Compare Franklin Trust Co. v. New
Jersey, 181 F. 769;
Washington-Alaska Bank v. Dexter
Horton National Bank, 263 F. 304. For a receiver appointed by
a federal court takes property subject to all liens, priorities, or
privileges existing or accruing under the laws of the state. In the
case at bar, a warrant for the amount of the license tax might have
issued but for the appointment of the receiver, and if the levy had
been made, it would have become, under § 201 of the Tax Law, a lien
on all the property of the company from "the time an actual levy
shall be made by virtue thereof." Since the prerogative right of
the state could not be enforced by levy and seizure, an application
to the court for payment of the debt due was the appropriate
remedy.
In re Tyler, 149 U. S. 164,
149 U. S.
184.
The state's right to be paid out of the assets prior to other
creditors does not, as pointed out in
In re Tyler, supra
(quoting
Greeley v. Provident Savings Bank, 98 Mo. 458),
arise from an express lien on the assets existing at the time they
passed into the receiver's hands.
State v. Rowse, 49 Mo.
586, 592;
George v. St. Louis Cable & Western Railway
Co., 44 F. 117, 118;
Hamilton
Page 254 U. S. 386
v. David C. Beggs Co., 171 F. 157;
Coy v. Title
Guarantee & Trust Co., 212 F. 520, 523; 220 F. 90. The
right of priority has been likened to an equitable lien.
State
v. Rowse, supra. The analogous preference in payment given to
claims for labor by state statutes, and to which the Bankruptcy Act
gives priority, have been described as being "tantamount" to a
lien.
In re Laird, 109 F. 550, 555;
In re
Bennett, 153 F. 673, 677. The priority is a lien in the broad
sense of that term which includes "those preferred or privileged
claims given by statute or by admiralty law." 2 Bouvier, Law Dict.
(15th ed. 1883) 88. The prerogative right of the state resembles
the privilege accorded by the civil law of Louisiana to certain
classes of debts which it was assumed in
Burdon Central Sugar
Refining Co. v. Payne, 167 U. S. 127,
would be enforced against property in the custody of a receiver
appointed by a federal court. The fact that the right rests on the
common law independently of any statute does not, of course, affect
the right of enforcement in the federal courts.
City of Richmond v.

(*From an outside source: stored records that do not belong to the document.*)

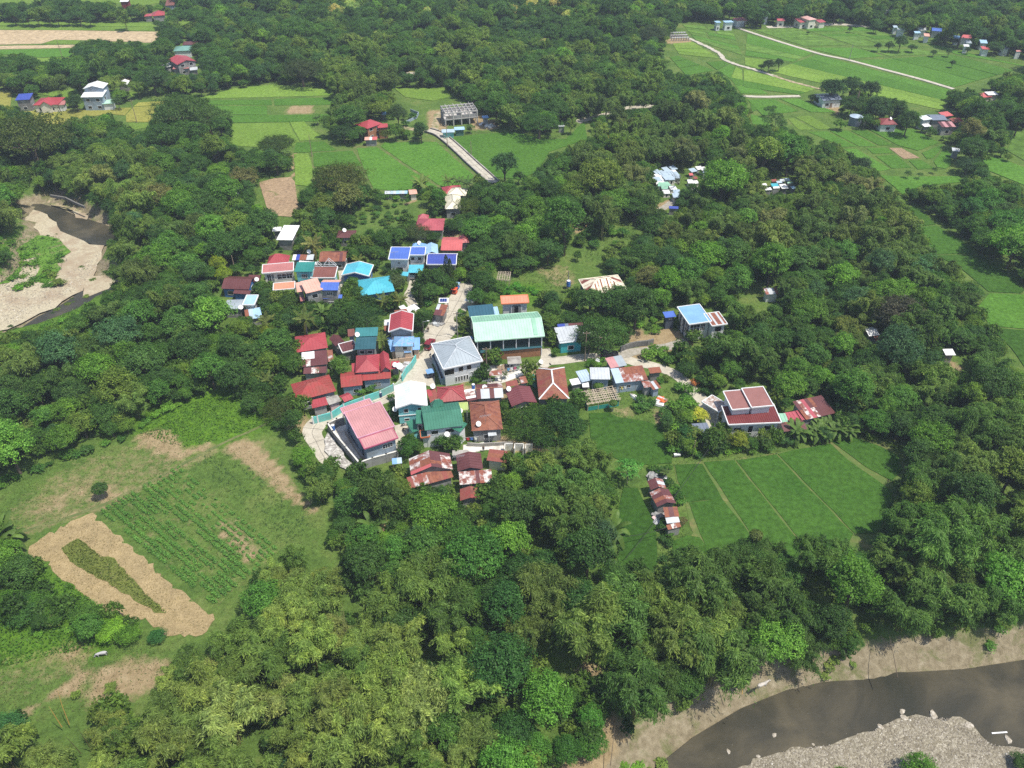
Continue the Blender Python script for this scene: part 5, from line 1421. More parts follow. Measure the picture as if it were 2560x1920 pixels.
for s_,z0,z1,wd in ((.0,0,5.3,.35),(.32,0,5.4,.3),(.62,0,5.5,.3)):
	MB().box(-wd,-.10,z0,wd,.02,z1).build('pier',W_SLATE,H57,g57['w3'](.42,g57['L']*(.12+s_),0),g57['rz']-math.pi/2)
for s_ in (.22,.45):
	window(H57,g57['w3'](.42,g57['L']*s_+.3,3.3),g57['rz']-math.pi/2,1.0,2.4,2)
house('wide hipped roof with cream and dark brown stripes in the woods','C10',(300,425),(738,372),(208,262),h=4.2,rise=2.0,kind='hip',sheets=[CREAM],sheetcolors=lambda u,v,f,r: (CREAMRUST,DARKBROWN,CREAM)[int(u*60+f) % 3] if f else (CREAM,RUST1,CREAM,CREAMRUST)[int(u*24) % 4],wall=W_SLATE,win=None,colw=.45,rowl=9,ridge=CREAM,trim=CREAM,lm='the cream striped roof')
house('tiny grey and white hut in a grassy clearing among the trees','F7',(178,905),(282,900),(150,855),h=2.8,rise=.4,kind='shed',sheets=[SILVER,RUST3,RUST1],wall=W_WHITE,win=None,cat='hut',name='hut',lm='the hut in the grassy clearing')
H60,_=house('silver tin roof with a narrow tail under the dark leafless tree','F7',(985,1235),(1070,1225),(932,1172),h=3.0,rise=.6,kind='gable_x',roof=WHITER,wall=W_GREY,win=None,lm='the silver roof in the woods')
block(H60,'F7',(1052,1272),(1110,1270),(1012,1230),h=2.6,rise=.2,kind='shed',sheets=[RUST1,SILVER],wall=W_GREY,win=None)
house('small half rusty half white tin roof in the eastern woods','F7',(1600,1385),(1680,1384),(1562,1335),h=2.8,rise=.4,kind='shed',sheets=[RUST1,WHITER],wall=W_GREY,win=None,colw=9,rowl=2.0,cat='shed',name='shed',lm='the half rusty shed')
# ---------------- the field shacks (C12)
H62,_=house('northern field shack with a maroon and silver gable','C12',(347,347),(455,335),(330,283),h=2.7,rise=.7,kind='gable_y',sheets=[MAROON],sheetcolors=lambda u,v,f,r: MAROON if f==0 else r.choice([SILVER,RUST3]),wall=W_GREY,win=None,lm='the field shacks',cat='shack',name='shack')
house('longest field shack with a plain maroon gable','C12',(388,465),(520,440),(350,362),h=2.8,rise=.8,kind='gable_y',sheets=[MAROON,MAROON,MAROON,RUST1,RUST3],wall=W_GREY,win=None,cat='shack',name='shack')
house('middle field shack with a rust brown shed roof','C12',(446,535),(545,530),(440,465),h=2.8,rise=.5,kind='shed',sheets=[RUST1,MAROON],wall=W_GREY,win=None,cat='shack',name='shack')
house('silver tin lean-to in the row of field shacks','C12',(462,578),(552,568),(452,538),h=2.5,rise=.3,kind='shed',sheets=[SILVER,WHITER],wall=W_GREY,win=None,cat='shack',name='shack')
house('southern field shack patched with rust and white','C12',(468,622),(560,600),(460,588),h=2.4,rise=.3,kind='shed',sheets=[RUST3,RUST1,RUST4],wall=W_GREY,win=None,cat='shack',name='shack')
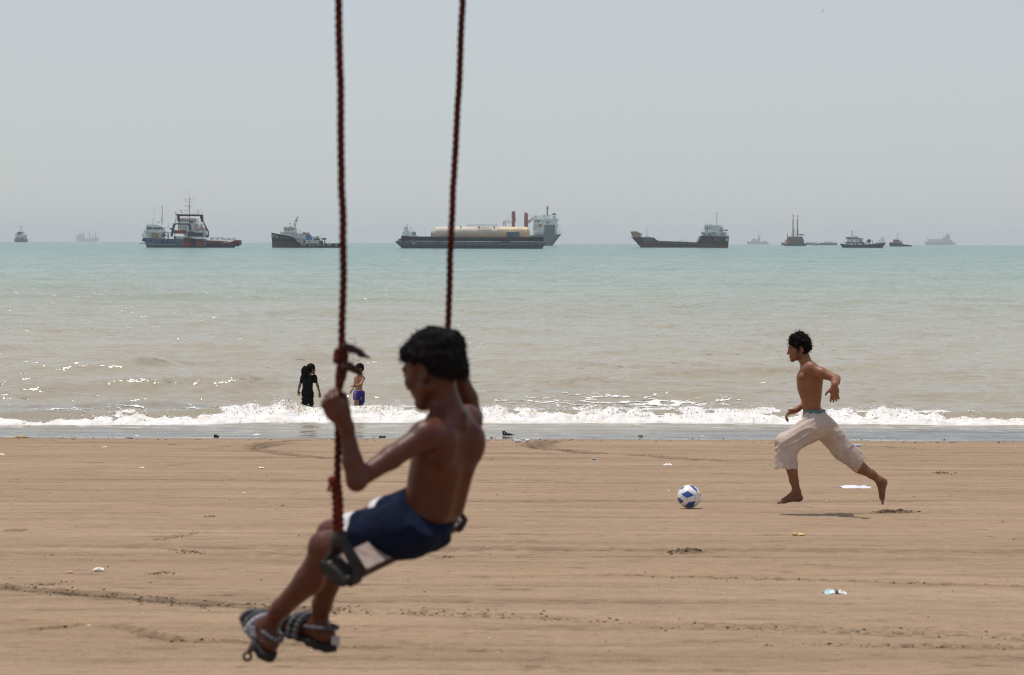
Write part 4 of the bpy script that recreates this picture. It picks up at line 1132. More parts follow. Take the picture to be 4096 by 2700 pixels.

Bird, 249 U.
S. 174, relied upon by the petitioner, is not in point.
The city sought there in vain to have taxes declared payable out of
the bankrupt's assets in preference to the claim of the landlord
thereon which was secured by a specific lien arising upon
distraint. This Court held that the city did not have such superior
right, since neither the laws of the United States nor those of
Virginia accorded such priority. Here, it is not sought to gain
priority over a lien existing at the time when the receiver was
appointed, and the priority over unsecured creditors is granted by
the common law of New York.
Affirmed.
[
Footnote 1]
See, in addition to cases cited in the text,
Matter
of Receivership of Columbian Insurance Co., 3 Abb.Dec. 239,
242 (1866);
Central Trust Co. v. New York City & Northern
R. Co., 110 N.Y. 250, 259;
Matter of Atlas Iron
Construction Co., 19 App.Div. 415, 419 (1897);
Matter of
Niederstein, 154 App.Div. 238, 246, 138 N.Y.Supp. 952 (1912);
Matter of Wesley, 156 App.Div. 403, 405 (1913);
People v.
Surety Co., 158 App.Div. 647, 650 (1913);
Mixter v. Mohawk
Clothing Co., Inc., 155 N.Y.S. 647 (1915).
[
Footnote 2]
See Matter of Niederstein, 154 App.Div. 238, 244-246;
Matter of Wesley, 156 App.Div. 403, 405.